- The Washington Times - Sunday, November 25, 2018

The GOP nightmare in Southern California closed out last week with Young Kim falling just shy of becoming the first Korean-American elected to Congress.

After a protracted counting, Ms. Kim was about 6,000 votes short of Democratic candidate Gil Cisneros and conceded her race, officially wiping out the last GOP-held seat in once-Republican dominated Orange County.

Mrs. Kim had been a key part of the GOP’s strategy to compete in the area, with party leaders figuring they could shed their “old white male” image and appeal to the surging Asian-American community.

Louis Desipio, a political scientist at the University of California, Irvine, said those plans were severely dented by the results.

“In the Trump era, and particularly in the midterms, the trend we have seen with Asian-Americans being solid Democrat voters was confirmed,” he said. “I think we saw that in a couple of the congressional races where the Asian-American electorate voted Democratic despite the fact you had a Republican Asian-American candidate.”

Mrs. Kim’s loss was particularly bitter for Republicans in and around Orange County who have worked to recruit Asian-American candidates and have had success getting, among others, candidates elected to local and state offices from the area’s Taiwanese, Korean and Vietnamese communities.

But Shawn Steel, a member of the Republican National Committee, said Mrs. Kim’s race wasn’t a good test, saying Mr. Cisneros won because he and his allies pumped massive amounts of cash into the race.

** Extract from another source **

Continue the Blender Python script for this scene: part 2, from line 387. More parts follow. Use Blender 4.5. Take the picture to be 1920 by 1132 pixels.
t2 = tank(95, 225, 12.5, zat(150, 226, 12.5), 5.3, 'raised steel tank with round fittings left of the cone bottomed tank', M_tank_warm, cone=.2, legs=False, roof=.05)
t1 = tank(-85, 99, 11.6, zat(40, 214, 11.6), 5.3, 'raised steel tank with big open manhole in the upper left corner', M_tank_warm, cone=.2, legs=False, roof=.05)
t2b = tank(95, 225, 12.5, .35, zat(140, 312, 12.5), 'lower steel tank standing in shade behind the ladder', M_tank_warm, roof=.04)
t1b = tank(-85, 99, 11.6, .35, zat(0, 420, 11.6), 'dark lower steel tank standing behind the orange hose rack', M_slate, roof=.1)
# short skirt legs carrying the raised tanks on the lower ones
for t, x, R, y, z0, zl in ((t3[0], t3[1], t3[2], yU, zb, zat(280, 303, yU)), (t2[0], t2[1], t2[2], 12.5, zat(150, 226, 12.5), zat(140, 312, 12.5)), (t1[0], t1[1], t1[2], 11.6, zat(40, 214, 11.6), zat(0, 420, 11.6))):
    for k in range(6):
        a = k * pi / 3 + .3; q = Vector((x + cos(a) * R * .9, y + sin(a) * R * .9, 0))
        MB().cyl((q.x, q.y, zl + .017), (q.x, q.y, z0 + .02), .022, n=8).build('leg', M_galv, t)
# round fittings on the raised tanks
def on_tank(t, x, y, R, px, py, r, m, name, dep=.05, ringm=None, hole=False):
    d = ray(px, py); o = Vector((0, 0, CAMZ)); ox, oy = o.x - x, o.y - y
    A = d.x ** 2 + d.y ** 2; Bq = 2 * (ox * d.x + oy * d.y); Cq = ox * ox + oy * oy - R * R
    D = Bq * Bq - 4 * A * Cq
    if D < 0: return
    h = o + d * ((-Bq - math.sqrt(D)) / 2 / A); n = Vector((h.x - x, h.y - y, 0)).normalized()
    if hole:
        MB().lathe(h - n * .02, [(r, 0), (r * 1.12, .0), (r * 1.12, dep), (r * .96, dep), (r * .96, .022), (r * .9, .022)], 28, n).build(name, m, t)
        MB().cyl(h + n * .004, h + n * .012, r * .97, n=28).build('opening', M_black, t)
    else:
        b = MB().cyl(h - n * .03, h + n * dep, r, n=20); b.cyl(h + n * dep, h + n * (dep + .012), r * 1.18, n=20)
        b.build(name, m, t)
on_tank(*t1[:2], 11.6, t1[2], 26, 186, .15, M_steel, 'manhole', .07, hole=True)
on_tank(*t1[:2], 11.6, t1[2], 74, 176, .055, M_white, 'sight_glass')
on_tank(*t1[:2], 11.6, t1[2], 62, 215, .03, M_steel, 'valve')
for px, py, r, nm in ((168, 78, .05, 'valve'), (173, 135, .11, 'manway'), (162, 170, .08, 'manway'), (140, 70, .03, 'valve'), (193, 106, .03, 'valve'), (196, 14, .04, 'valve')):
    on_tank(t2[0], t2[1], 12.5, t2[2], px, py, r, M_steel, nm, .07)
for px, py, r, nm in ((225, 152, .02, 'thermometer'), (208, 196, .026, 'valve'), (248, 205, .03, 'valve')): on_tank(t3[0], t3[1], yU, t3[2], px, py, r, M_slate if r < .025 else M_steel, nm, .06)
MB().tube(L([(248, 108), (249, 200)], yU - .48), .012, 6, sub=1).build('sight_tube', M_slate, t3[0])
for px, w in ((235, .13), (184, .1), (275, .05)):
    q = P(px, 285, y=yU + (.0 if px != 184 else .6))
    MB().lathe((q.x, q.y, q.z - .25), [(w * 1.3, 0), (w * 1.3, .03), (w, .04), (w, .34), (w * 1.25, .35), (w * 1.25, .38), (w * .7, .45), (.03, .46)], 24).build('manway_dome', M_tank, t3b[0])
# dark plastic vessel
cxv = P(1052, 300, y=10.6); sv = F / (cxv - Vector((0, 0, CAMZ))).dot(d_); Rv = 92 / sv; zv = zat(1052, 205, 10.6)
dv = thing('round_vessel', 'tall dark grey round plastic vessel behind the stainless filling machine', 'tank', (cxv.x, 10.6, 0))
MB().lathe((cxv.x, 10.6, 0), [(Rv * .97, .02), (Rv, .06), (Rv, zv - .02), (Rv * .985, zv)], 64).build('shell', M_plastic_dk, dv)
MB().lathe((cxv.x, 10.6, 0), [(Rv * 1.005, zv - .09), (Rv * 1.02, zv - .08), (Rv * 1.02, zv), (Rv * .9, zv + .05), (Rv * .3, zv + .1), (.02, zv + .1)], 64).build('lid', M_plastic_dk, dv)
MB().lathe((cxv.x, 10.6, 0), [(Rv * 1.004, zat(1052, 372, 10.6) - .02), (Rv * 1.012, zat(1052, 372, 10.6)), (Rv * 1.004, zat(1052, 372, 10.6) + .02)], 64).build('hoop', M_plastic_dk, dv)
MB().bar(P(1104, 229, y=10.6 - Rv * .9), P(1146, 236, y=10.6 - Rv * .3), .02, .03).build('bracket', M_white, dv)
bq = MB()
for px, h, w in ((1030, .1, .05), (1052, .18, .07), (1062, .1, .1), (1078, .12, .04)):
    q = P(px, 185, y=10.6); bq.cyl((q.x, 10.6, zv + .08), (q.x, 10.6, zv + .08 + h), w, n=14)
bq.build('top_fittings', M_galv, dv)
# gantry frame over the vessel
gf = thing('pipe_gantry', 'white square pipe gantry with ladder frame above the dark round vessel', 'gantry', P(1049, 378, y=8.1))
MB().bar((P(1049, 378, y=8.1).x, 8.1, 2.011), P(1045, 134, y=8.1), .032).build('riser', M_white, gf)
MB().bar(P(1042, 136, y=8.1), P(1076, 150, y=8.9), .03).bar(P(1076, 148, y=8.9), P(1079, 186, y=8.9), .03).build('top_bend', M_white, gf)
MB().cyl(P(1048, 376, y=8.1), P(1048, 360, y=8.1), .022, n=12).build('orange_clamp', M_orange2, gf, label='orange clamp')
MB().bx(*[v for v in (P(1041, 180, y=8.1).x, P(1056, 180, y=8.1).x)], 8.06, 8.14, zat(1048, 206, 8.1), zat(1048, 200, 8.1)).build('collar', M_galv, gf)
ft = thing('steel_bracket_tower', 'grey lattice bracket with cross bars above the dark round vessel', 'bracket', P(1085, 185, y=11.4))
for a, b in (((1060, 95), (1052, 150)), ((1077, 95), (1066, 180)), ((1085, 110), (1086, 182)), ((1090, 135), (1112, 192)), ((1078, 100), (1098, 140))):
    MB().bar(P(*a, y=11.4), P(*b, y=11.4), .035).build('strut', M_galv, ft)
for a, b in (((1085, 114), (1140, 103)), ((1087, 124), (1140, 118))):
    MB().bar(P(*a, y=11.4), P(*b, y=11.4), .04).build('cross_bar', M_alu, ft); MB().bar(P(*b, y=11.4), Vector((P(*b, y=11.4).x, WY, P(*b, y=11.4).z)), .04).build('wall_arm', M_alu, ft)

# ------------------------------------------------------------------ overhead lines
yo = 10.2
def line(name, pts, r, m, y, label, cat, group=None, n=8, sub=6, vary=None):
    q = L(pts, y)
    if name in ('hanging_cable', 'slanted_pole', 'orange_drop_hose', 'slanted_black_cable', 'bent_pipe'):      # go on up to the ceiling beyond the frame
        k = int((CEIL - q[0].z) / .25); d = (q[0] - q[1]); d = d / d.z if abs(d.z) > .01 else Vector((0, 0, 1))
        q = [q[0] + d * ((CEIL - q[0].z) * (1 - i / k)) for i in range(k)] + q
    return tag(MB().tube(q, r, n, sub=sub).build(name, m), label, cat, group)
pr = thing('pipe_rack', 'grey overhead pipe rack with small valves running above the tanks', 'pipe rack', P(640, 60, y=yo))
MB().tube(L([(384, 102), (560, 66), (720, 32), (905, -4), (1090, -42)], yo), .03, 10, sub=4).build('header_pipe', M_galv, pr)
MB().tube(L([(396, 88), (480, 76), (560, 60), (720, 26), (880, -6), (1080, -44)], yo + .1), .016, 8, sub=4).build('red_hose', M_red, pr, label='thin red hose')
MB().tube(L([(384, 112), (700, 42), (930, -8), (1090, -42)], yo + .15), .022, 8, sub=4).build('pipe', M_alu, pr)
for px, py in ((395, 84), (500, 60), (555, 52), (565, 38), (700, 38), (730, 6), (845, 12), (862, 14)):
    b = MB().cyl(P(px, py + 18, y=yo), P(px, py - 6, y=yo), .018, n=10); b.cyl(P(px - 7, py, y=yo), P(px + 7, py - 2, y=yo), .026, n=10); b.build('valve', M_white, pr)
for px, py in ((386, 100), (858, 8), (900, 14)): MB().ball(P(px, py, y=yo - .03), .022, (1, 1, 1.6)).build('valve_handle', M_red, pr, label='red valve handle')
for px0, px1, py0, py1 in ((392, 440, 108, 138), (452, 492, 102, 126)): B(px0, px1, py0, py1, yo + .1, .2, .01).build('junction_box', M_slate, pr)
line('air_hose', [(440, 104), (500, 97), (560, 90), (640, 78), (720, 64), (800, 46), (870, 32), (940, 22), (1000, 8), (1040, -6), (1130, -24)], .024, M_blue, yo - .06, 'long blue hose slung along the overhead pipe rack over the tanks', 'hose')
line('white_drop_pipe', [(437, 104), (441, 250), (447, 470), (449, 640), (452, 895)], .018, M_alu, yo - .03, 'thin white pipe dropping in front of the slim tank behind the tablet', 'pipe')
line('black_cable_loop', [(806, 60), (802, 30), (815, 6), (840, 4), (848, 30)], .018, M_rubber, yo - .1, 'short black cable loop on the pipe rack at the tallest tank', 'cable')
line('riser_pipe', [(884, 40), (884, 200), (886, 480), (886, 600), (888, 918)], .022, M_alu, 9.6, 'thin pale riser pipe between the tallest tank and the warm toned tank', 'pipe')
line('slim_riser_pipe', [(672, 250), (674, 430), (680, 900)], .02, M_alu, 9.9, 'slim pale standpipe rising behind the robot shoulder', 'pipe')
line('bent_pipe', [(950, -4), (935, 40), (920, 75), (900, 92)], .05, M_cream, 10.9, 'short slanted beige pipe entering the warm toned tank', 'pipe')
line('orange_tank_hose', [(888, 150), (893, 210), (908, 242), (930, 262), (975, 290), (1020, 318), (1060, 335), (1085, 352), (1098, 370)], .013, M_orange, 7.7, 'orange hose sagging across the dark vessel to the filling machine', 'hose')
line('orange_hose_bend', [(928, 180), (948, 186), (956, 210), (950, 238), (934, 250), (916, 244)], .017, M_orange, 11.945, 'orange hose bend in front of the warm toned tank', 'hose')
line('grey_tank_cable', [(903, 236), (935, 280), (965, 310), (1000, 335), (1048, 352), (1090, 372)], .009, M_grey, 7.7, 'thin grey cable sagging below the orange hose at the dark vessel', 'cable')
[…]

“If we had Mother Teresa for a candidate, she would have lost,” Mr. Steel said.

Mrs. Kim would have been the first Republican member of the Congressional Asian Pacific American Caucus since former Rep. Joseph Cao of Louisiana, a Vietnamese-American who served a single term and lost re-election in 2010 election. About 15 current Democrats have Asian ancestry.

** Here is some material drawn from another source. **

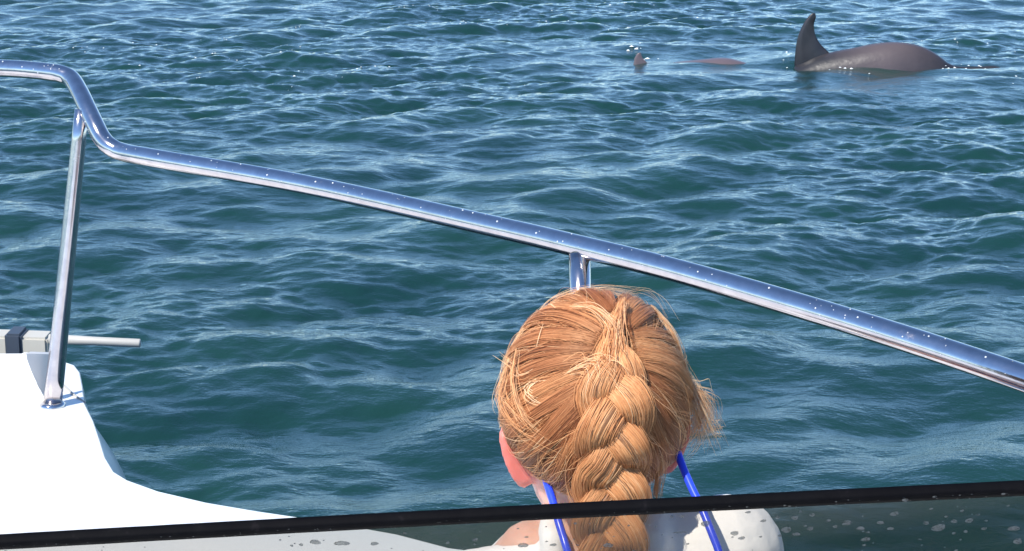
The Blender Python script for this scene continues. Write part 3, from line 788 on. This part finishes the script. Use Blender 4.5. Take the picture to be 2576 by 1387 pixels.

Having made few inroads among black voters and struggling to compete among Hispanics, Republicans had been counting on a better performance among Asian-Americans.

Polling, though, suggests Asian-Americans, who account for about 4 percent of all voters, have been drifting away from the GOP.

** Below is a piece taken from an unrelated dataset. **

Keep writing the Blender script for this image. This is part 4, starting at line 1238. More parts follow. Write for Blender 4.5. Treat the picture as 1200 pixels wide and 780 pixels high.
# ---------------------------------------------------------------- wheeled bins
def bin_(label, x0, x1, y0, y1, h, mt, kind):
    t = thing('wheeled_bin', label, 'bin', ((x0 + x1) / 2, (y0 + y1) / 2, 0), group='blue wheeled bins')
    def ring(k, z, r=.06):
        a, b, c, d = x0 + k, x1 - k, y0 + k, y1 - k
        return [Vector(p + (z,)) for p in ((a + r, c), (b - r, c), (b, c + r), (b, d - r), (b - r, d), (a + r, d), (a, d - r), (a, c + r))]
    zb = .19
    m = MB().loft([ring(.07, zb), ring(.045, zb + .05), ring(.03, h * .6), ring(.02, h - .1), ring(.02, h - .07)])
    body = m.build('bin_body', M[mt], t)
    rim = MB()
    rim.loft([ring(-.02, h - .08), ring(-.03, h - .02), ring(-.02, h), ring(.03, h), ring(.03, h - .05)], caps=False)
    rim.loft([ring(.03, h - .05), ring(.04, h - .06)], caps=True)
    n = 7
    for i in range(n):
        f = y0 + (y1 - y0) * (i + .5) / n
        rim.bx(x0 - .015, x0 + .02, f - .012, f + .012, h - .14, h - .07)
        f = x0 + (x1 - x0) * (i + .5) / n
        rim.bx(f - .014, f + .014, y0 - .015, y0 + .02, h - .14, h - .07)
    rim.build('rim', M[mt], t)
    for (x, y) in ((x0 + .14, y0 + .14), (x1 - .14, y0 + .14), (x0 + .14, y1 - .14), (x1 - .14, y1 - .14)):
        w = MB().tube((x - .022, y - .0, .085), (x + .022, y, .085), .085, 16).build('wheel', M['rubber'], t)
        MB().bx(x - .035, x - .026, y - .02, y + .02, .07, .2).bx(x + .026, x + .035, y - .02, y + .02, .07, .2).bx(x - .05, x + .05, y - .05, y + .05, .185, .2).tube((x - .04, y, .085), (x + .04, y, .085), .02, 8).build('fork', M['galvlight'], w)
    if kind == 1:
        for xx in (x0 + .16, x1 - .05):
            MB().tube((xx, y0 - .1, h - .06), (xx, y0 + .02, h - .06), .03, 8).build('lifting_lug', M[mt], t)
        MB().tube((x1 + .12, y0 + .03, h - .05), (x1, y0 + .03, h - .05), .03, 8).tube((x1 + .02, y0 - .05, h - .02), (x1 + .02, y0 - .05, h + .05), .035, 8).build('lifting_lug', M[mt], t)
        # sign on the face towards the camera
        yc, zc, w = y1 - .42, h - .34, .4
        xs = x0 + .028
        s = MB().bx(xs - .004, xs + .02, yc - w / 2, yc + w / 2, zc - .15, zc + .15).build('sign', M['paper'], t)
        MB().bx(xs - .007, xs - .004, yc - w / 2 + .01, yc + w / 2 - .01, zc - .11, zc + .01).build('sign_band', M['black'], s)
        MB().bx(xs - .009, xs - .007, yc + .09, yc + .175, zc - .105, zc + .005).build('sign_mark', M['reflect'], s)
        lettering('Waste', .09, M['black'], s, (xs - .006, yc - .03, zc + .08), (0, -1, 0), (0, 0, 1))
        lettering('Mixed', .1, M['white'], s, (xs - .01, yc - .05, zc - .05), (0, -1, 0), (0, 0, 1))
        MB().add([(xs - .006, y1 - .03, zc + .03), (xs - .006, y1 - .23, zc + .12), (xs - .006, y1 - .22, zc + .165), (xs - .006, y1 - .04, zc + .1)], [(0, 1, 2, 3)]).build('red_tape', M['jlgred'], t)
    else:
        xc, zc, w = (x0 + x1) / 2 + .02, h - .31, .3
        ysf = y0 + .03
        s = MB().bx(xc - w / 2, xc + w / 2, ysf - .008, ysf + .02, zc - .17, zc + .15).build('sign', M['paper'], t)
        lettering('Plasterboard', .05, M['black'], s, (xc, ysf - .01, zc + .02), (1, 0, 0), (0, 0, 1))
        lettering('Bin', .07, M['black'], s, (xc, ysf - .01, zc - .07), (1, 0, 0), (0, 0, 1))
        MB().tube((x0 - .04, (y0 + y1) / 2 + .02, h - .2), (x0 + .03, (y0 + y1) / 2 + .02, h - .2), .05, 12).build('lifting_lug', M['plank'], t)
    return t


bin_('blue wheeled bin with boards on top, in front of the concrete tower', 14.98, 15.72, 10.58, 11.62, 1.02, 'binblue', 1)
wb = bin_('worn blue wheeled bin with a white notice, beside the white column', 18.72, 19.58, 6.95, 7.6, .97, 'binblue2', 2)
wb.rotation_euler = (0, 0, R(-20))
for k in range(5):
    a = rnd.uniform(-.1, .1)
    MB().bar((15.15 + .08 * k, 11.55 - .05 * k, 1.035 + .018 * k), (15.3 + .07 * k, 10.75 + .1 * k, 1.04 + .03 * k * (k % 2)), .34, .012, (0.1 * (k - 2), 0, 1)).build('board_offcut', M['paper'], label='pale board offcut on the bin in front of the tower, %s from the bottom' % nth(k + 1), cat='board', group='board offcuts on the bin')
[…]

The Pew Research Center has been tracking the community’s voting patterns for 20 years. In 1998 they found 53 percent of Asian-Americans identified as Democrats, compared to 33 percent who called themselves Republicans. Today 65 percent call themselves Democrats, and just 27 percent say they side with the GOP.

That tracks stunningly close to this year’s elections where, according to Fox News’ election voter analysis, a compilation of polling of 140,000 people in 47 states in the week leading up to the election, 67 percent of Asian-Americans backed a Democrat in their state’s key race, while just 27 percent voted for a Republican.

Christine Chen, executive director of Asian and Pacific Islander American Vote, a non-partisan group, said the community is moving toward Democrats’ messages on health care, immigration and gun control.

“Where the Republicans are doing a little bit better is around national security, and jobs and the economy, but even then Democrats are neck and neck or a little bit better than them,” said Ms. Chen, whose group conducts its own polling.

Still, Ms. Chen said that a large number of Asian-American voters still don’t identify with either party. And she said roughly half said they never got any outreach from Democrats or Republicans heading into this year’s elections.

“They are still not doing enough to engage this growing electorate,” she said.

President Trump’s presidential victory in 2016 and the GOP’s ability to hold the House in the four previous elections suggests that changing demographics don’t spell automatic doom for Republicans in elections.

But Mr. Desipio said it is going to catch up with them eventually.

“This election, the GOP’s bench, if you will, the face they are presenting to the nation became more white, and more male,” Mr. Desipio said. “Republicans can’t lose all of the minority communities in the United States and still be a viable party in the 2020s.”